The immediate fate of the 18th-century conflicting Irelands is nevertheless a major part of the story. The entertaining if self-devoted élite ultimately committed hara-kiri in accepting the Union of Parliaments: for the future, the polarisation was much more clearly between Catholic masses and British government. But like the Irish Bronze Age warriors obliterated by the invading Celts, the old élite went on to become gods to the next generation. Daniel O’Connell, the great leader of the Catholic masses in the 19th century, readily drew on the tradition and rhetoric of the once nominally independent Irish Parliament in order to win support for a Repeal of the Union which by now carried with it an inevitable rise of Catholic power – hence the gibberings and squeakings in the Roman streets of all the sheeted dead of that lost bastion of Irish Protestantism.
The Ulster Presbyterian truculence, even rebelliousness, against governmental tyranny may be becoming more today than the recollection of an indulgent tradition. The Catholic bourgeoisie’s ideals of Ireland have not particularly changed: what need they, being come to sense, but fumble in a greasy till and endow Yeats lectures with the profits? John Hely-Hutchinson would find himself thoroughly at home in the Ireland of today – and he would be in demand, too, as an entrepreneur eminently capable of maximising his opportunities and making culture pay. And Grattan would be persona grata also: the self-congratulations of high-flown rhetorical nationalism have excellent profitability. From a shop-window point of view, it would be particularly acceptable that they were Protestants.

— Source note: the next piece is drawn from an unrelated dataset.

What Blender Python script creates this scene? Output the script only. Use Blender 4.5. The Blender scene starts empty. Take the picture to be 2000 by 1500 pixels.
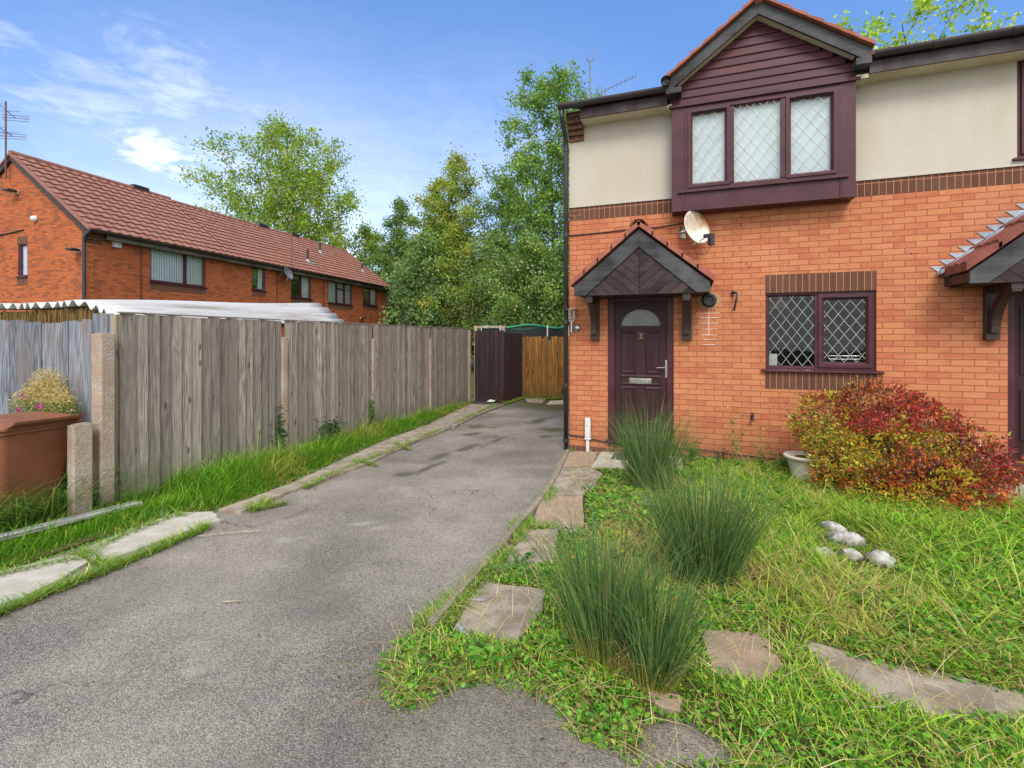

The one Ireland that really is dead and gone is the one that remained invisible – or at least inaudible – to Dr McDowell, who in this sense is an appropriate spokesman for our age: the Ireland of the Gaelic poets. It had nothing in common with the self-rejuvenating vampire Yeats called Cathleen Ni Houlihan; it had nothing in common with the official aridities of the governmental linguistic resurrectionists of the mid-20th century. As is eloquently symbolised by Thomas Flanagan in his brilliant and invaluable novel about the 1798 revolt, The Year of the French, it was the most hopeless victim of politics turned into warfare. What was left of it starved to death or emigrated in the great famine.